De paso he nombrado un juego que llamábamos “cadena pírrica”. ¡Casi nada! ¿Por qué ese nombre? La “pírrica” pudo ser un ritual cretense de iniciación vinculado a la celebración de una victoria o el baile de la reina Pirra de Tebas. No sé si de aquel rito iniciático provenía la retahíla con que comenzaba el juego. Los perseguidores, encerrados en el “Safo”, voceaban: “¡Cadena Píirrica!” Y los que estaban libres, les daban permiso para salir: “¡Qué salga la burra cachonda tirando peos por un canuto!” Y a correr y perseguirse por el patio.

Los lugares del juego

Todo esto pasaba en el segundo bloque de la Avenida de la Reconquista. Físicamente era el segundo, pero el primero no era el primero sino el de los militares y el que iba a continuación del segundo era el primero (que era el primero que se construyó, pero, realmente, el tercero en el orden). Los bloques primero y segundo estaban construidos con todo lujo de materiales: columnas dóricas, o algo así, de granito, cerámicas de Ruiz de Luna, dos grandes patios y una piscina en cada uno.

Recreación de memoria del patio del Bloque 2 de la Avenida de la Reconquista desde la ventana de mi casa. @Luis Antolín

Los patios eran el espacio donde se desarrollaban los juegos y todo lo que allí había, árboles, bancos, alcantarillas, terrazas, alcores, tenían sentido en función del juego. Un lugar para el juego infantil construido de granito. Allí estaban todos los desafíos que el vértigo necesita: El plano inclinado, de granito, por donde resbalar y destrozar los pantalones, el bordillo estrecho, de granito también, para perseguirse guardando un precario equilibrio, los bancos, de granito, separados a distancias diferentes para saltar de uno a otro y, si fallabas, destrozarte las canillas contra el borde de granito, los escalones, que podían ser utilizados como gradas para una representación teatral, o para ver cuántos eras capaz de saltar con evidente riesgo de no llegar y descalabrarte, una piscina, con bordillos de granito, indagar en los espacios verticales encaramado a los álamos a varios metros de altura o pegarte las hojas a la piel aplastando los pulgones para que se te sujetaran mientras hacías el indio, escalar a las terrazas de granito, reptar bajo los bancos de granito, saltar sobre los bancos de granito.

Había dos patios, mi patio y el otro patio.
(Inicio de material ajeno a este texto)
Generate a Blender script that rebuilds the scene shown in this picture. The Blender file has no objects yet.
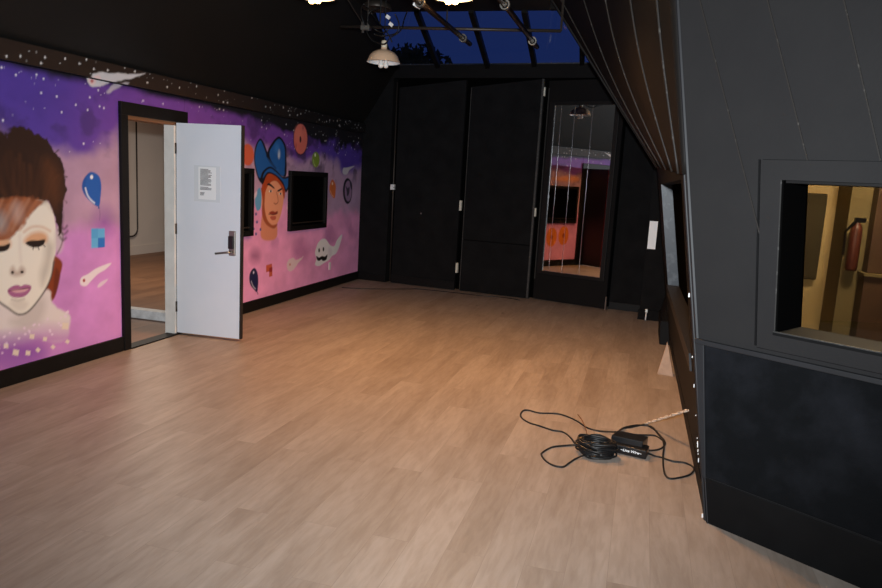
import bpy, bmesh, math, random
import numpy as np
from mathutils import Vector, Matrix
random.seed(7)
SC = bpy.context.scene
COL = SC.collection

# ------------------------------------------------------------------ camera
FPX = 707.5
def cam_rows(yaw, pitch, roll):
    cy, sy = math.cos(yaw), math.sin(yaw); cp, sp = math.cos(pitch), math.sin(pitch)
    fw = np.array([sy*cp, cy*cp, -sp]); rt = np.array([cy, -sy, 0.0]); dn = np.cross(fw, rt)
    cr, sr = math.cos(roll), math.sin(roll)
    return np.array([cr*rt+sr*dn, -sr*rt+cr*dn, fw])
CM = cam_rows(math.radians(-15.52), math.radians(9.20), math.radians(-3.22))
CP = np.array([0.0, 0.0, 1.65])
cam = bpy.data.cameras.new('camera'); camo = bpy.data.objects.new('camera', cam); COL.objects.link(camo)
cam.sensor_width = 36.0; cam.lens = FPX/882*36.0; cam.clip_start = 0.02; cam.clip_end = 200
mw = Matrix.Identity(4)
for i in range(3):
    mw[i][0] = CM[0][i]; mw[i][1] = -CM[1][i]; mw[i][2] = -CM[2][i]; mw[i][3] = CP[i]
camo.matrix_world = mw
SC.camera = camo
def ray(px, py): return CM.T @ np.array([(px-441)/FPX, (py-294)/FPX, 1.0])
def hit(px, py, ax, v):                      # where the sight line of a surveyed point meets a world plane
    d = ray(px, py); t = (v-CP[ax])/d[ax]; return CP+t*d
def hitp(px, py, p0, n):
    d = ray(px, py); p0 = np.array(p0, float); n = np.array(n, float)
    return CP + ((p0-CP) @ n)/(d @ n)*d

# ------------------------------------------------------------------ helpers
def s2l(c):
    return tuple(((x/255)/12.92 if x/255 <= .04045 else ((x/255+.055)/1.055)**2.4) for x in c)
class MB:
    def __init__(s): s.v = []; s.f = []; s.m = []
    def add(s, vs, fs, mi=0):
        o = len(s.v); s.v += [tuple(map(float, p)) for p in vs]
        for f in fs: s.f.append(tuple(i+o for i in f)); s.m.append(mi)
        return s
    def hexa(s, p, mi=0):                   # 8 points: bottom loop then top loop
        return s.add(p, [(3,2,1,0),(4,5,6,7),(0,1,5,4),(1,2,6,5),(2,3,7,6),(3,0,4,7)], mi)
    def box(s, x0, x1, y0, y1, z0, z1, mi=0):
        return s.hexa([(x0,y0,z0),(x1,y0,z0),(x1,y1,z0),(x0,y1,z0),(x0,y0,z1),(x1,y0,z1),(x1,y1,z1),(x0,y1,z1)], mi)
    def prism(s, poly, off, mi=0):          # planar polygon (3D points) thickened by the vector off
        n = len(poly); P = [np.array(p, float) for p in poly]; o = np.array(off, float)
        return s.add(P+[p+o for p in P], [tuple(range(n)), tuple(range(2*n-1, n-1, -1))] + [((i+1) % n, i, i+n, (i+1) % n+n) for i in range(n)], mi)
    def tube(s, path, r, n=8, mi=0, rr=None):
        P = [Vector(p) for p in path]; rings = []; up = Vector((0.13, 0.27, 0.95)).normalized()
        for i, p in enumerate(P):
            t = (P[min(i+1, len(P)-1)]-P[max(i-1, 0)])
            if t.length < 1e-9: t = Vector((0,0,1))
            t.normalize(); a = t.cross(up)
            if a.length < .05: a = t.cross(Vector((1,0,0)))
            a.normalize(); b = t.cross(a).normalized(); R = rr[i] if rr else r
            rings.append([p+a*(R*math.cos(2*math.pi*k/n))+b*(R*math.sin(2*math.pi*k/n)) for k in range(n)])
        vs = [q for g in rings for q in g]; fs = []
        for i in range(len(P)-1):
            for k in range(n):
                fs.append((i*n+k, i*n+(k+1) % n, (i+1)*n+(k+1) % n, (i+1)*n+k))
        fs.append(tuple(range(n-1, -1, -1))); fs.append(tuple((len(P)-1)*n+k for k in range(n)))
        return s.add(vs, fs, mi)
    def lathe(s, prof, c, n=32, mi=0, cap=False):
        vs = []; fs = []
        for (r, z) in prof:
            for k in range(n):
                a = 2*math.pi*k/n; vs.append((c[0]+r*math.cos(a), c[1]+r*math.sin(a), c[2]+z))
        for i in range(len(prof)-1):
            for k in range(n):
                fs.append((i*n+k, i*n+(k+1) % n, (i+1)*n+(k+1) % n, (i+1)*n+k))
        if cap:
            fs.append(tuple(range(n-1, -1, -1))); fs.append(tuple((len(prof)-1)*n+k for k in range(n)))
        return s.add(vs, fs, mi)
    def build(s, name, mat, parent=None, smooth=False, bevel=0, recalc=True):
        me = bpy.data.meshes.new(name); me.from_pydata(s.v, [], s.f)
        for m in (mat if isinstance(mat, (list, tuple)) else [mat]): me.materials.append(m)
        for p, mi in zip(me.polygons, s.m): p.material_index = mi; p.use_smooth = smooth
        if recalc:
            bm = bmesh.new(); bm.from_mesh(me); bmesh.ops.recalc_face_normals(bm, faces=bm.faces); bm.to_mesh(me); bm.free()
        o = bpy.data.objects.new(name, me); COL.objects.link(o)
        if parent is not None: o.parent = parent
        if bevel:
            b = o.modifiers.new('bevel', 'BEVEL'); b.width = bevel; b.segments = 2; b.limit_method = 'ANGLE'
        return o
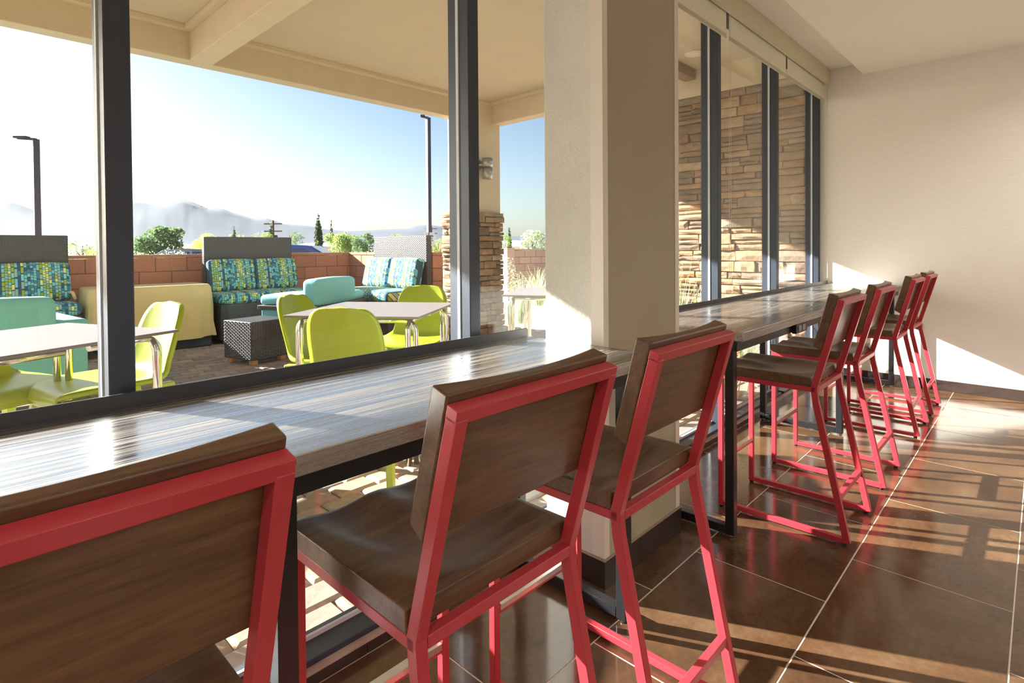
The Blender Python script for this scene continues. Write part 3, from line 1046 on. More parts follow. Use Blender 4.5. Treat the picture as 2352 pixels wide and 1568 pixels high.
# ================================================================== PATIO: block walls
BL, BH = 0.405, 0.2
def block_wall(name, a, b, ztop, zlow, thick, label, mat, cap=0.045, phase=0.0, both=True):
    a, b = Vector(a), Vector(b)
    d = (b - a)
    L = d.length
    d.normalize()
    nrm = Vector((-d.y, d.x, 0))
    core = MB()
    o = MB()
    rz = math.atan2(d.y, d.x)
    w = empty(name, a, rz)
    tag(w, label, kind='structure')
    MB().box(0.006, L - 0.006, -thick / 2 + 0.006, thick / 2 - 0.006, -0.12, ztop - cap - 0.004).build('mortar', M['block_joint'], w)
    z = ztop - cap
    course = 0
    memo = {}
    def piece(x0, x1, z0, z1, t, nm):
        k = (round(x1 - x0, 3), round(z1 - z0, 3), t)
        if k not in memo:
            ob = MB().box(-(x1 - x0) / 2, (x1 - x0) / 2, -t / 2, t / 2, -(z1 - z0) / 2, (z1 - z0) / 2).build(nm, mat, w, bevel=0.004, seg=1)
            memo[k] = ob.data
        else:
            ob = bpy.data.objects.new(nm, memo[k])
            COL.objects.link(ob)
            ob.parent = w
        ob.location = ((x0 + x1) / 2, 0, (z0 + z1) / 2)
    while z > zlow:
        z0 = max(z - BH, -0.1)
        x = -((course % 2) * BL / 2 + phase) % BL - BL
        while x < L:
            x0, x1 = max(x, 0), min(x + BL, L)
            if x1 - x0 > 0.03:
                piece(x0 + 0.005, x1 - 0.005, z0 + 0.005, z - 0.005, thick, 'block')
            x += BL
        z -= BH
        course += 1
    x = -phase % 0.6 - 0.6
    while x < L:
        x0, x1 = max(x, -0.01), min(x + 0.6, L + 0.01)
        if x1 - x0 > 0.03:
            piece(x0 + 0.002, x1 - 0.002, ztop - cap + 0.001, ztop, thick + 0.02, 'cap_block')
        x += 0.6
    return w
block_wall('patio_wall', (-1.2, 9.30, 0), (5.56, 9.30, 0), 1.24, 0.0, 0.2, 'long terracotta block wall behind the patio sofas', M['block'], phase=0.16)
block_wall('patio_wall', (5.46, 9.19, 0), (5.46, 6.76, 0), 1.24, 0.0, 0.2, 'terracotta block wall returning beside the right-hand sofa', M['block'])
block_wall('garden_wall', (12.2, 11.6, 0), (18.5, 10.0, 0), 1.26, 0.0, 0.2, 'paler block wall beyond the patio column', M['block_pale'])
MB().box(-0.26, 0.0, -0.16, 0.16, -0.1, 1.30).build('end_pier', M['block_pale'], bpy.data.objects['garden_wall'], bevel=0.006, seg=1)

# ================================================================== PATIO: wicker
def weave(name, w, h, parent, cw=0.026, ch=0.017, amp=0.006, nx=4, ny=3):
    """basket weave relief on a panel: local x across, z up, outward = -y"""
    cx, cy = max(2, round(w / cw)), max(2, round(h / ch))
    NX, NY = cx * nx, cy * ny
    vs, fs = [], []
    for j2 in range(NY + 1):
        for i in range(NX + 1):
            u, v = i / nx, j2 / ny
            s = math.sin(math.pi * (u - math.floor(u))) if True else 0
            row = math.floor(v) if j2 < NY else cy - 1
            t = math.sin(math.pi * (v - math.floor(v)))
            col = math.floor(u) if i < NX else cx - 1
            over = 1.0 if (col + row) % 2 == 0 else 0.35
            e = min(1, min(i, NX - i, j2, NY - j2))
            vs.append((-w / 2 + w * i / NX, -amp * s * t * over * e, h * j2 / NY))
    for j2 in range(NY):
        for i in range(NX):
            a = j2 * (NX + 1) + i
            fs.append((a, a + 1, a + NX + 2, a + NX + 1))
    o = MB().add(vs, fs, True).build(name, M['wicker'], parent)
    tag(o, kind='stuff')
    return o

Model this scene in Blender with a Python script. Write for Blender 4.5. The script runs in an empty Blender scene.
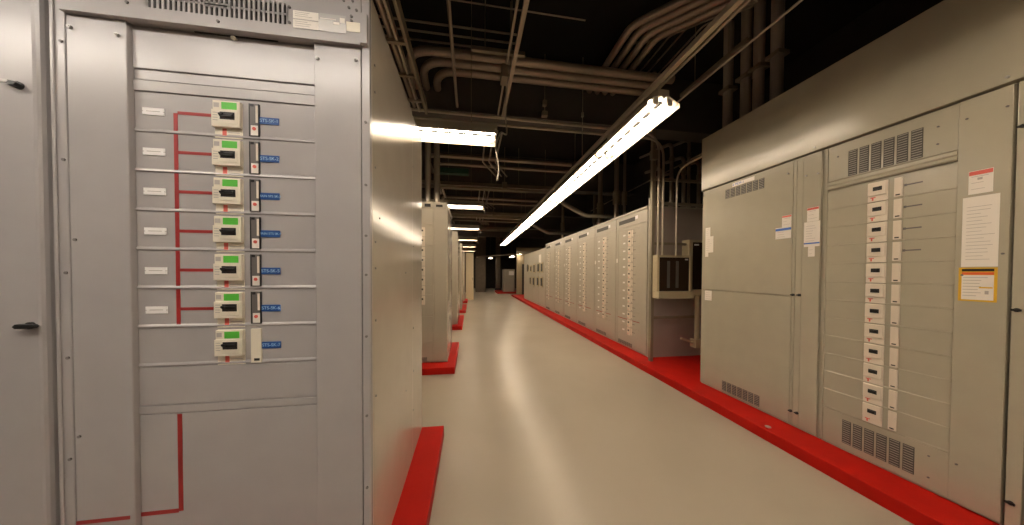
import bpy, math, random
from mathutils import Vector, Matrix
random.seed(7)
sc = bpy.context.scene
COL = sc.collection
PI = math.pi

# ------------------------------------------------------------------ materials
def mat(name, col, rough=.5, metal=0., noise=0., nscale=6., bump=0., bscale=40., spec=.5, emit=None, estr=0., coat=0., rnoise=0.):
    m = bpy.data.materials.new(name); m.use_nodes = True
    nt = m.node_tree; b = nt.nodes['Principled BSDF']
    b.inputs['Base Color'].default_value = (*col, 1)
    b.inputs['Roughness'].default_value = rough
    b.inputs['Metallic'].default_value = metal
    b.inputs['Specular IOR Level'].default_value = spec
    b.inputs['Coat Weight'].default_value = coat
    b.inputs['Coat Roughness'].default_value = .15
    tc = None
    if noise or bump or rnoise:
        tc = nt.nodes.new('ShaderNodeTexCoord')
    if noise:
        n = nt.nodes.new('ShaderNodeTexNoise'); n.inputs['Scale'].default_value = nscale; n.inputs['Detail'].default_value = 5
        nt.links.new(tc.outputs['Object'], n.inputs['Vector'])
        r = nt.nodes.new('ShaderNodeMapRange'); r.inputs['From Min'].default_value = .3; r.inputs['From Max'].default_value = .7
        r.inputs['To Min'].default_value = 1 - noise; r.inputs['To Max'].default_value = 1 + noise
        nt.links.new(n.outputs['Fac'], r.inputs['Value'])
        mx = nt.nodes.new('ShaderNodeVectorMath'); mx.operation = 'SCALE'; mx.inputs[0].default_value = col
        nt.links.new(r.outputs['Result'], mx.inputs['Scale'])
        nt.links.new(mx.outputs['Vector'], b.inputs['Base Color'])
    if rnoise:
        n = nt.nodes.new('ShaderNodeTexNoise'); n.inputs['Scale'].default_value = 1.6; n.inputs['Detail'].default_value = 4
        nt.links.new(tc.outputs['Object'], n.inputs['Vector'])
        r = nt.nodes.new('ShaderNodeMapRange'); r.inputs['From Min'].default_value = .3; r.inputs['From Max'].default_value = .7
        r.inputs['To Min'].default_value = rough - rnoise; r.inputs['To Max'].default_value = rough + rnoise
        nt.links.new(n.outputs['Fac'], r.inputs['Value']); nt.links.new(r.outputs['Result'], b.inputs['Roughness'])
    if bump:
        n = nt.nodes.new('ShaderNodeTexNoise'); n.inputs['Scale'].default_value = bscale; n.inputs['Detail'].default_value = 3
        nt.links.new(tc.outputs['Object'], n.inputs['Vector'])
        bp = nt.nodes.new('ShaderNodeBump'); bp.inputs['Strength'].default_value = bump; bp.inputs['Distance'].default_value = .01
        nt.links.new(n.outputs['Fac'], bp.inputs['Height']); nt.links.new(bp.outputs['Normal'], b.inputs['Normal'])
    if emit:
        b.inputs['Emission Color'].default_value = (*emit, 1); b.inputs['Emission Strength'].default_value = estr
    return m

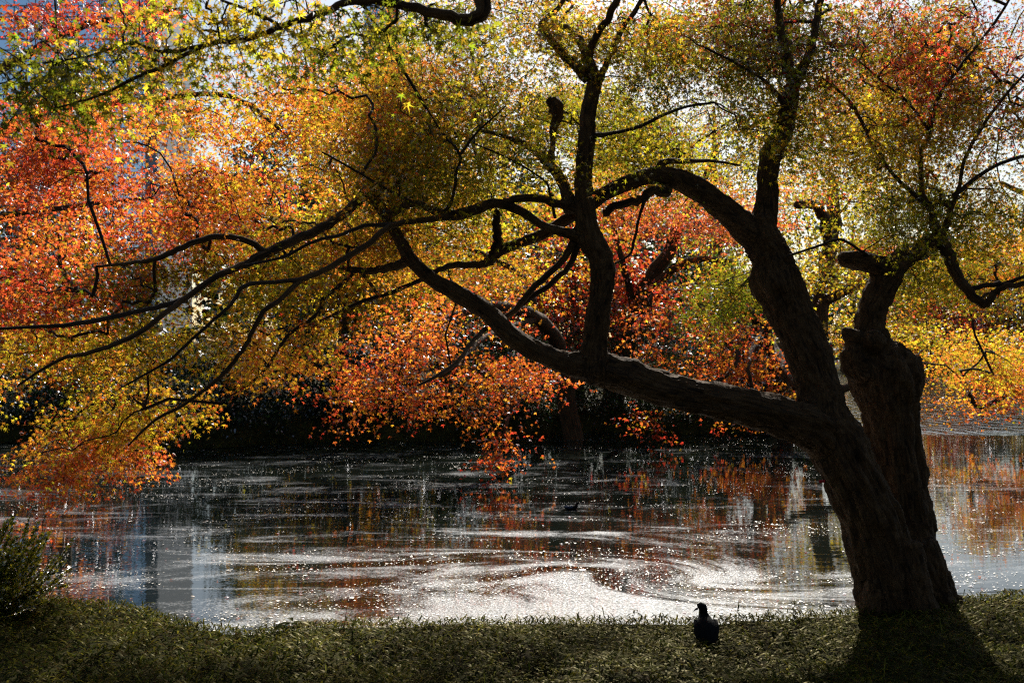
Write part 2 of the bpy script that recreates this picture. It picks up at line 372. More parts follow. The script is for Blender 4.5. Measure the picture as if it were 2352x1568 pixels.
limbL = limb_pts([(1925, 1035, 7.38, 58), (1870, 985, 7.33, 54), (1800, 957, 7.3, 47), (1700, 930, 7.25, 43), (1600, 912, 7.25, 39), (1500, 888, 7.25, 39), (1430, 862, 7.25, 40), (1360, 843, 7.25, 38),
    (1300, 835, 7.25, 27), (1240, 810, 7.28, 24), (1172, 767, 7.3, 23), (1115, 712, 7.35, 21), (1044, 671, 7.4, 20), (990, 639, 7.45, 18), (942, 594, 7.5, 16), (910, 536, 7.55, 14), (884, 491, 7.55, 13.5), (846, 433, 7.55, 14)])
limbM = limb_pts([(1368, 850, 7.25, 44), (1366, 790, 7.22, 30), (1374, 720, 7.2, 27), (1384, 650, 7.2, 27), (1378, 590, 7.2, 29), (1355, 545, 7.2, 28), (1344, 490, 7.2, 24), (1342, 410, 7.2, 21), (1346, 330, 7.2, 20),
    (1352, 260, 7.18, 19), (1366, 190, 7.15, 17)])
limbN = limb_pts([(1742, 545, 7.5, 38), (1712, 525, 7.48, 36), (1672, 488, 7.44, 30), (1630, 455, 7.4, 28), (1585, 425, 7.36, 27), (1540, 405, 7.33, 23), (1490, 405, 7.3, 20), (1430, 425, 7.3, 18), (1380, 450, 7.32, 17), (1345, 478, 7.35, 16),
    (1300, 505, 7.4, 14), (1250, 537, 7.42, 13), (1190, 560, 7.45, 13), (1150, 575, 7.45, 13), (1128, 598, 7.45, 12)])
stemU = limb_pts([(1745, 560, 7.52, 36), (1760, 480, 7.52, 27), (1764, 400, 7.5, 24), (1775, 345, 7.48, 25), (1800, 300, 7.45, 22), (1812, 240, 7.42, 19), (1826, 180, 7.4, 17)])
limbP = limb_pts([(1352, 560, 7.2, 20), (1320, 540, 7.2, 14), (1252, 520, 7.18, 11), (1200, 487, 7.15, 11), (1140, 467, 7.12, 12), (1090, 482, 7.1, 13), (1038, 495, 7.1, 13), (990, 480, 7.15, 10), (948, 467, 7.2, 9), (904, 488, 7.3, 11), (880, 495, 7.4, 11)])
thick = [('trunk', trunkA), ('trunk', rootL), ('trunk', rootM), ('stump', trunkB), ('stump', rootR)]+[('stump', k) for k in knobs[:4]]+[('trunk', knobs[4]),
    ('stump', stemB), ('stump', stubB), ('L', limbL), ('M', limbM), ('N', limbN), ('U', stemU), ('P', limbP)]
acc = Acc(); seg = []
for nm, pts in thick:
    sp = spline(pts, 5); V, F, vec = tube(sp, 20); acc.add(V, F, vec)
    s = np.concatenate([[0], np.cumsum(np.linalg.norm(np.diff(sp[:, :3], axis=0), axis=1))])
    T = unit(np.gradient(sp[:, :3], axis=0)); Nn = unit(np.cross(T, np.array((.13, .97, .2)))); Bb = np.cross(T, Nn)
    for k in range(len(sp)): seg.append((nm, sp[k], s[k]+len(seg)*.13, T[k], Nn[k], Bb[k]))
tmp = link('tmp', acc.mesh('tmp', vec=True), None)
md = tmp.modifiers.new('r', 'REMESH'); md.mode = 'VOXEL'; md.voxel_size = .016
md2 = tmp.modifiers.new('s', 'SMOOTH'); md2.iterations = 3; md2.factor = .5
dg = bpy.context.evaluated_depsgraph_get(); me = bpy.data.meshes.new_from_object(tmp.evaluated_get(dg))
bpy.data.objects.remove(tmp)
nv = len(me.vertices); V = np.empty(nv*3, np.float32); me.vertices.foreach_get('co', V); V = V.reshape(-1, 3).astype(float)
nm_ = np.empty(nv*3, np.float32); me.vertices.foreach_get('normal', nm_); nm_ = nm_.reshape(-1, 3)
F = np.empty(len(me.loops), np.int32); me.loops.foreach_get('vertex_index', F)
F = F.reshape(-1, 4)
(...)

Mi patio era aquel en el cual tu madre podía verte desde la ventana. Cuando éramos más pequeños, teníamos prohibido ir al otro patio a no ser que fueras con un mayor. En cualquier caso, era una osadía, ya que básicamente éramos enemigos y, a veces, un grupo, al grito de “a por los del otro patio” daba una vuelta por el territorio de los otros, provocando con gritos y algún empujón (hay que pensar en una patulea de niños de 7, 8 años). En la adolescencia, ya no éramos enemigos y preferíamos estar en el otro patio, ocultos de las miradas de nuestros padres.